La inestabilidad es condición sin equanon de todo cambio posible, porque las instituciones son afirmación del modelo mental que las concibió y les dió forma en los hechos. En otras palabras son memoria, inercia de un momento anterior, resistencia activa, operante al cambio. Lo mismo podemos decir de nuestros hábitos y creencias, son programaciones de un modelo ya agotado e inoperante. Hoy en día le llamamos burocracia.
Si no caemos en cuenta de ello nos convertimos en vehículos de continuidad del pasado, en resistencia al cambio, a la evolución. Y todo aquello que se opone a los vientos de cambio que ya soplan, aunque cada cual los interprete de un modo diferente, genera sufrimiento inncesario en la conciencia colectiva humana. No está demás dar una mirada al interior de cada cual y darnos cuenta si nos estamos resistiendo, aferrándonos a lo viejo, habitual, generándonos innecesario sufrimiento al negarnos a soltar algo ya agotado, superado, por temor a arriesgarnos a dar un nuevo paso.

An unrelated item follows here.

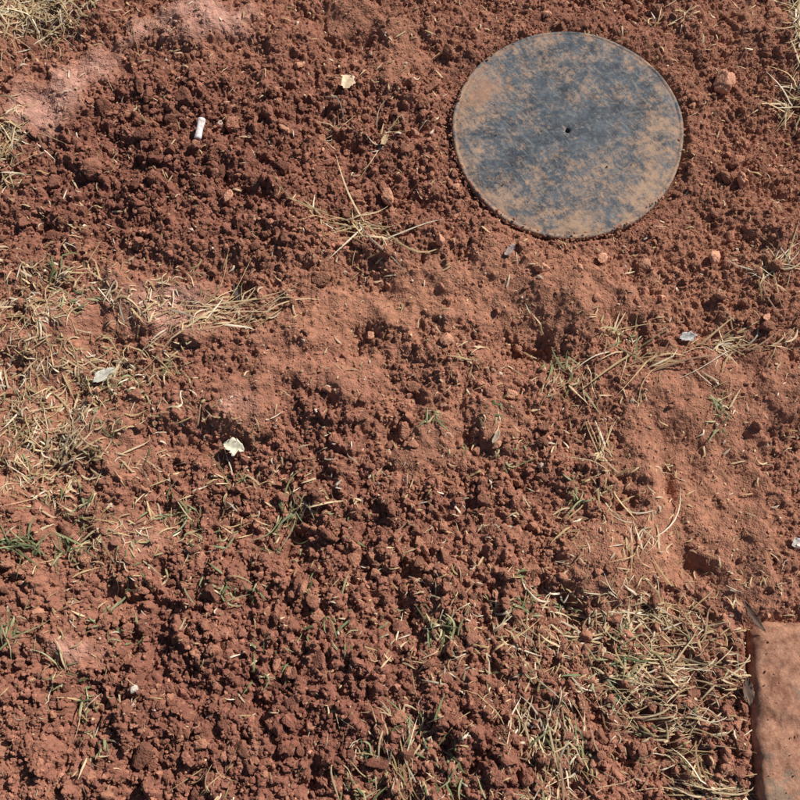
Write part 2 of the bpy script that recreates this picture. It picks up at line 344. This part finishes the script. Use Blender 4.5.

Debemos tener claro que estamos proponiéndonos traer a ser en el mundo de todos los días, de las cosas y personas habituales, algo que anhelamos pero aún no existe. Nosotros somos las puertas de eso nuevo que anhelamos. Y no tenemos otro camino que disponernos a reaprendernos intentándolo, acercándonos atentamente por acierto y error. Dándonos cuenta que solo nosotros podemos reconocer si eso que sentimos y hacemos es lo que realmente deseamos.
Es como aprender a tocar el piano. Solo cuando tocas la tecla y el sonido realimenta tu conciencia auditiva, puedes saber si ese era el sonido que esperabas, que deseabas. Si no te arriesgas a tocar la tecla nunca lo sabrás. Si no estás dispuesto a corregir una y otra vez los intentos erróneos, nunca aprenderás a tocar. LLegará el día en que des un magnífico concierto para las multitudes, pero solo a ti te consta el camino recorrido para recoger esos frutos.
Una nueva sensibilidad se abrirá camino. Nuevas miradas cobrarán forma dando dirección renovada al humano accionar. La voluntad traerá a ser conductualmente en el mundo lo que por décadas no tuvo la fuerza anímica suficiente, necesaria para ir más allá de las ideologías de las élites intelectuales. Pero el camino es caminando. Es el caminar el que hace caminos. Cierro con una frase de nuestro novel ministro de comunicaciones que sintetiza el clima de todo lo dicho, “el genio se escapó de la botella, ¿quién lo volverá a encerrar?